• [WHAT YOU HAVE TO DO]:
Present the data once more in exactly its original form.

[Scenes as source code]

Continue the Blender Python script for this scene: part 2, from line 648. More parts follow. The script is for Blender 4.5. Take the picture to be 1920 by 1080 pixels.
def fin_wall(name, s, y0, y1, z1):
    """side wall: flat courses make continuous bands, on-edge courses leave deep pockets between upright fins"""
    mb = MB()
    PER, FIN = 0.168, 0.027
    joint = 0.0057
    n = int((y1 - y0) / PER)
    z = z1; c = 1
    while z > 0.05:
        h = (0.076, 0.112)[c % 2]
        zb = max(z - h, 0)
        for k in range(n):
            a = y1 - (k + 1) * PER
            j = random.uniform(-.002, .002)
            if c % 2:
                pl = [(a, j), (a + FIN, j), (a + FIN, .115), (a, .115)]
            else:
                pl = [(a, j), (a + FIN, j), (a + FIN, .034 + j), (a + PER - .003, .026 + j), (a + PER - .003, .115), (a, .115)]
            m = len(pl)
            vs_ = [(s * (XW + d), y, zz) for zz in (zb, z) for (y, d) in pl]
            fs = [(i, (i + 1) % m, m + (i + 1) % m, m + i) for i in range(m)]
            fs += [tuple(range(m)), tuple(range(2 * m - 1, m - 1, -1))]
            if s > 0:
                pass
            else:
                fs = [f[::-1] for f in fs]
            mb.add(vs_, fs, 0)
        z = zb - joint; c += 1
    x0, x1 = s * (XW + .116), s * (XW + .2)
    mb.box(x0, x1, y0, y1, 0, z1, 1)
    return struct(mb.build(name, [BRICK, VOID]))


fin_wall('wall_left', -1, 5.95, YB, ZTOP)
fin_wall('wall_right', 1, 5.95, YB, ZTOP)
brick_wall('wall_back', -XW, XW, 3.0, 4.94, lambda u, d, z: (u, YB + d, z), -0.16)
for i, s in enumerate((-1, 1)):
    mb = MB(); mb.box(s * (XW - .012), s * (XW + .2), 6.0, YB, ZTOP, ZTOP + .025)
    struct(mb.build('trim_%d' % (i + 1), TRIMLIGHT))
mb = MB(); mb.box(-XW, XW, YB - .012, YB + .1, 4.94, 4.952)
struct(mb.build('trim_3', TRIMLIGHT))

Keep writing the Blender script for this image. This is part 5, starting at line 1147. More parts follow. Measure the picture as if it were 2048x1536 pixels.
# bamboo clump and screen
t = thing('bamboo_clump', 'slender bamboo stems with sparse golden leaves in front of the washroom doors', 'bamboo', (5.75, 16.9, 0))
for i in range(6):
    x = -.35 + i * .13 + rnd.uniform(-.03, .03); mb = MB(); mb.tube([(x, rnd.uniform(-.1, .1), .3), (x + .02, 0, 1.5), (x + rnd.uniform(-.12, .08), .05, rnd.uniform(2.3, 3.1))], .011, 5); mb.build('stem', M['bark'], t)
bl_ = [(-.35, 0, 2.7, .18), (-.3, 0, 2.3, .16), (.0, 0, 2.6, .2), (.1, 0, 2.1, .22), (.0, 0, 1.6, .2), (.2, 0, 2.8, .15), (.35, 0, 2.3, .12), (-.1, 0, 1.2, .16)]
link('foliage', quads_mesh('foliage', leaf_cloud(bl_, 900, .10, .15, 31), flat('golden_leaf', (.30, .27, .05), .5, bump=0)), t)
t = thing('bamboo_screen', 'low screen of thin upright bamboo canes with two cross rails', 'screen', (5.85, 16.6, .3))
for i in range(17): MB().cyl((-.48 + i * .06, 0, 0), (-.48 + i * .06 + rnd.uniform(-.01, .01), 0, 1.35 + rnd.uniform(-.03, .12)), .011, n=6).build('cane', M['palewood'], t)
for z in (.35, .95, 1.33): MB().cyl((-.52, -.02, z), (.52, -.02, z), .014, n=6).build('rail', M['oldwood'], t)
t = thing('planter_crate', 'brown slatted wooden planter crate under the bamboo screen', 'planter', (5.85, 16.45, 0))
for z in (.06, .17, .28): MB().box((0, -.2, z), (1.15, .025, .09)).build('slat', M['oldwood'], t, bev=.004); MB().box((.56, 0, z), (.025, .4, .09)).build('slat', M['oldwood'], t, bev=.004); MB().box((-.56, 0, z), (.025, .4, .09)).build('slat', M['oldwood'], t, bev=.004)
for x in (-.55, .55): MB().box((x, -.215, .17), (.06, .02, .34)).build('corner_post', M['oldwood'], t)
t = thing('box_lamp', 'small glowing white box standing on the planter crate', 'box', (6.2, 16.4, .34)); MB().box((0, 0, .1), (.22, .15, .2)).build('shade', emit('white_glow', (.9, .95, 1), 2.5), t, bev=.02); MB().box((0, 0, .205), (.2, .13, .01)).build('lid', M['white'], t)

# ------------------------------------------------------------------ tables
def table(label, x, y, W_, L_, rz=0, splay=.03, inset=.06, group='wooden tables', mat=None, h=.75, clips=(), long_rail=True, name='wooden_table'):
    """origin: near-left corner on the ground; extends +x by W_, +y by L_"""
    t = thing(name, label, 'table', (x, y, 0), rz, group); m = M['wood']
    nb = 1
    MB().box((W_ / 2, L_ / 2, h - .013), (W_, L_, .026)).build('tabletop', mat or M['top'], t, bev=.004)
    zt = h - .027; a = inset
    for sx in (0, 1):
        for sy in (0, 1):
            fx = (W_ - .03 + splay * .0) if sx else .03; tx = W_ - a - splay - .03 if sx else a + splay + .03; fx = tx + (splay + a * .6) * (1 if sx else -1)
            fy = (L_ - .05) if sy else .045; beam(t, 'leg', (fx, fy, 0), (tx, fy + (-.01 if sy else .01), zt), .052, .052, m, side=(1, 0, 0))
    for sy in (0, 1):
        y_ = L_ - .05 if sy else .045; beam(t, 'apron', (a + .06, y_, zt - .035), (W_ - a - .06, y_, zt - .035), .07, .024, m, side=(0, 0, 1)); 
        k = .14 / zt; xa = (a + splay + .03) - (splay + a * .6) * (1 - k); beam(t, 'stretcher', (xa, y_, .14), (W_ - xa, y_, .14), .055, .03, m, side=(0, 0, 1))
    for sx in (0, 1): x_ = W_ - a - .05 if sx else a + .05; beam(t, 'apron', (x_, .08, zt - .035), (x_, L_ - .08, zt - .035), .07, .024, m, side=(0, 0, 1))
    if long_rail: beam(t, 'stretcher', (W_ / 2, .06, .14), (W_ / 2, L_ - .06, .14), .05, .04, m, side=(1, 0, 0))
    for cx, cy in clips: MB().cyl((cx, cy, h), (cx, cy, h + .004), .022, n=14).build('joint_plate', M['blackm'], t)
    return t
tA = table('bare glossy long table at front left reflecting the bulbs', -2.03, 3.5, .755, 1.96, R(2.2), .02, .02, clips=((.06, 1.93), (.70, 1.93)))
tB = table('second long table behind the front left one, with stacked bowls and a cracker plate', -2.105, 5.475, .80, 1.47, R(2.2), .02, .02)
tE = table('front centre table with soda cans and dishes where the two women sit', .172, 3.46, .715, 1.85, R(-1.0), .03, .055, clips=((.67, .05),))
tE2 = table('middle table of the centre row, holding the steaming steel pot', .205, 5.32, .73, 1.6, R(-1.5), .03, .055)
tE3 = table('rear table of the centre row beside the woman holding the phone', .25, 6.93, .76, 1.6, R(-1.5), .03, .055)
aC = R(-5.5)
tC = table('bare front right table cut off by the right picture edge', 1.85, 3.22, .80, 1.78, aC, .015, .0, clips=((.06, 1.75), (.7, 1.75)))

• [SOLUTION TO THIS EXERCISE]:
Continue the Blender Python script for this scene: part 2, from line 648. More parts follow. The script is for Blender 4.5. Take the picture to be 1920 by 1080 pixels.
def fin_wall(name, s, y0, y1, z1):
    """side wall: flat courses make continuous bands, on-edge courses leave deep pockets between upright fins"""
    mb = MB()
    PER, FIN = 0.168, 0.027
    joint = 0.0057
    n = int((y1 - y0) / PER)
    z = z1; c = 1
    while z > 0.05:
        h = (0.076, 0.112)[c % 2]
        zb = max(z - h, 0)
        for k in range(n):
            a = y1 - (k + 1) * PER
            j = random.uniform(-.002, .002)
            if c % 2:
                pl = [(a, j), (a + FIN, j), (a + FIN, .115), (a, .115)]
            else:
                pl = [(a, j), (a + FIN, j), (a + FIN, .034 + j), (a + PER - .003, .026 + j), (a + PER - .003, .115), (a, .115)]
            m = len(pl)
            vs_ = [(s * (XW + d), y, zz) for zz in (zb, z) for (y, d) in pl]
            fs = [(i, (i + 1) % m, m + (i + 1) % m, m + i) for i in range(m)]
            fs += [tuple(range(m)), tuple(range(2 * m - 1, m - 1, -1))]
            if s > 0:
                pass
            else:
                fs = [f[::-1] for f in fs]
            mb.add(vs_, fs, 0)
        z = zb - joint; c += 1
    x0, x1 = s * (XW + .116), s * (XW + .2)
    mb.box(x0, x1, y0, y1, 0, z1, 1)
    return struct(mb.build(name, [BRICK, VOID]))


fin_wall('wall_left', -1, 5.95, YB, ZTOP)
fin_wall('wall_right', 1, 5.95, YB, ZTOP)
brick_wall('wall_back', -XW, XW, 3.0, 4.94, lambda u, d, z: (u, YB + d, z), -0.16)
for i, s in enumerate((-1, 1)):
    mb = MB(); mb.box(s * (XW - .012), s * (XW + .2), 6.0, YB, ZTOP, ZTOP + .025)
    struct(mb.build('trim_%d' % (i + 1), TRIMLIGHT))
mb = MB(); mb.box(-XW, XW, YB - .012, YB + .1, 4.94, 4.952)
struct(mb.build('trim_3', TRIMLIGHT))

Keep writing the Blender script for this image. This is part 5, starting at line 1147. More parts follow. Measure the picture as if it were 2048x1536 pixels.
# bamboo clump and screen
t = thing('bamboo_clump', 'slender bamboo stems with sparse golden leaves in front of the washroom doors', 'bamboo', (5.75, 16.9, 0))
for i in range(6):
    x = -.35 + i * .13 + rnd.uniform(-.03, .03); mb = MB(); mb.tube([(x, rnd.uniform(-.1, .1), .3), (x + .02, 0, 1.5), (x + rnd.uniform(-.12, .08), .05, rnd.uniform(2.3, 3.1))], .011, 5); mb.build('stem', M['bark'], t)
bl_ = [(-.35, 0, 2.7, .18), (-.3, 0, 2.3, .16), (.0, 0, 2.6, .2), (.1, 0, 2.1, .22), (.0, 0, 1.6, .2), (.2, 0, 2.8, .15), (.35, 0, 2.3, .12), (-.1, 0, 1.2, .16)]
link('foliage', quads_mesh('foliage', leaf_cloud(bl_, 900, .10, .15, 31), flat('golden_leaf', (.30, .27, .05), .5, bump=0)), t)
t = thing('bamboo_screen', 'low screen of thin upright bamboo canes with two cross rails', 'screen', (5.85, 16.6, .3))
for i in range(17): MB().cyl((-.48 + i * .06, 0, 0), (-.48 + i * .06 + rnd.uniform(-.01, .01), 0, 1.35 + rnd.uniform(-.03, .12)), .011, n=6).build('cane', M['palewood'], t)
for z in (.35, .95, 1.33): MB().cyl((-.52, -.02, z), (.52, -.02, z), .014, n=6).build('rail', M['oldwood'], t)
t = thing('planter_crate', 'brown slatted wooden planter crate under the bamboo screen', 'planter', (5.85, 16.45, 0))
for z in (.06, .17, .28): MB().box((0, -.2, z), (1.15, .025, .09)).build('slat', M['oldwood'], t, bev=.004); MB().box((.56, 0, z), (.025, .4, .09)).build('slat', M['oldwood'], t, bev=.004); MB().box((-.56, 0, z), (.025, .4, .09)).build('slat', M['oldwood'], t, bev=.004)
for x in (-.55, .55): MB().box((x, -.215, .17), (.06, .02, .34)).build('corner_post', M['oldwood'], t)
t = thing('box_lamp', 'small glowing white box standing on the planter crate', 'box', (6.2, 16.4, .34)); MB().box((0, 0, .1), (.22, .15, .2)).build('shade', emit('white_glow', (.9, .95, 1), 2.5), t, bev=.02); MB().box((0, 0, .205), (.2, .13, .01)).build('lid', M['white'], t)

# ------------------------------------------------------------------ tables
def table(label, x, y, W_, L_, rz=0, splay=.03, inset=.06, group='wooden tables', mat=None, h=.75, clips=(), long_rail=True, name='wooden_table'):
    """origin: near-left corner on the ground; extends +x by W_, +y by L_"""
    t = thing(name, label, 'table', (x, y, 0), rz, group); m = M['wood']
    nb = 1
    MB().box((W_ / 2, L_ / 2, h - .013), (W_, L_, .026)).build('tabletop', mat or M['top'], t, bev=.004)
    zt = h - .027; a = inset
    for sx in (0, 1):
        for sy in (0, 1):
            fx = (W_ - .03 + splay * .0) if sx else .03; tx = W_ - a - splay - .03 if sx else a + splay + .03; fx = tx + (splay + a * .6) * (1 if sx else -1)
            fy = (L_ - .05) if sy else .045; beam(t, 'leg', (fx, fy, 0), (tx, fy + (-.01 if sy else .01), zt), .052, .052, m, side=(1, 0, 0))
    for sy in (0, 1):
        y_ = L_ - .05 if sy else .045; beam(t, 'apron', (a + .06, y_, zt - .035), (W_ - a - .06, y_, zt - .035), .07, .024, m, side=(0, 0, 1)); 
        k = .14 / zt; xa = (a + splay + .03) - (splay + a * .6) * (1 - k); beam(t, 'stretcher', (xa, y_, .14), (W_ - xa, y_, .14), .055, .03, m, side=(0, 0, 1))
    for sx in (0, 1): x_ = W_ - a - .05 if sx else a + .05; beam(t, 'apron', (x_, .08, zt - .035), (x_, L_ - .08, zt - .035), .07, .024, m, side=(0, 0, 1))
    if long_rail: beam(t, 'stretcher', (W_ / 2, .06, .14), (W_ / 2, L_ - .06, .14), .05, .04, m, side=(1, 0, 0))
    for cx, cy in clips: MB().cyl((cx, cy, h), (cx, cy, h + .004), .022, n=14).build('joint_plate', M['blackm'], t)
    return t
tA = table('bare glossy long table at front left reflecting the bulbs', -2.03, 3.5, .755, 1.96, R(2.2), .02, .02, clips=((.06, 1.93), (.70, 1.93)))
tB = table('second long table behind the front left one, with stacked bowls and a cracker plate', -2.105, 5.475, .80, 1.47, R(2.2), .02, .02)
tE = table('front centre table with soda cans and dishes where the two women sit', .172, 3.46, .715, 1.85, R(-1.0), .03, .055, clips=((.67, .05),))
tE2 = table('middle table of the centre row, holding the steaming steel pot', .205, 5.32, .73, 1.6, R(-1.5), .03, .055)
tE3 = table('rear table of the centre row beside the woman holding the phone', .25, 6.93, .76, 1.6, R(-1.5), .03, .055)
aC = R(-5.5)
tC = table('bare front right table cut off by the right picture edge', 1.85, 3.22, .80, 1.78, aC, .015, .0, clips=((.06, 1.75), (.7, 1.75)))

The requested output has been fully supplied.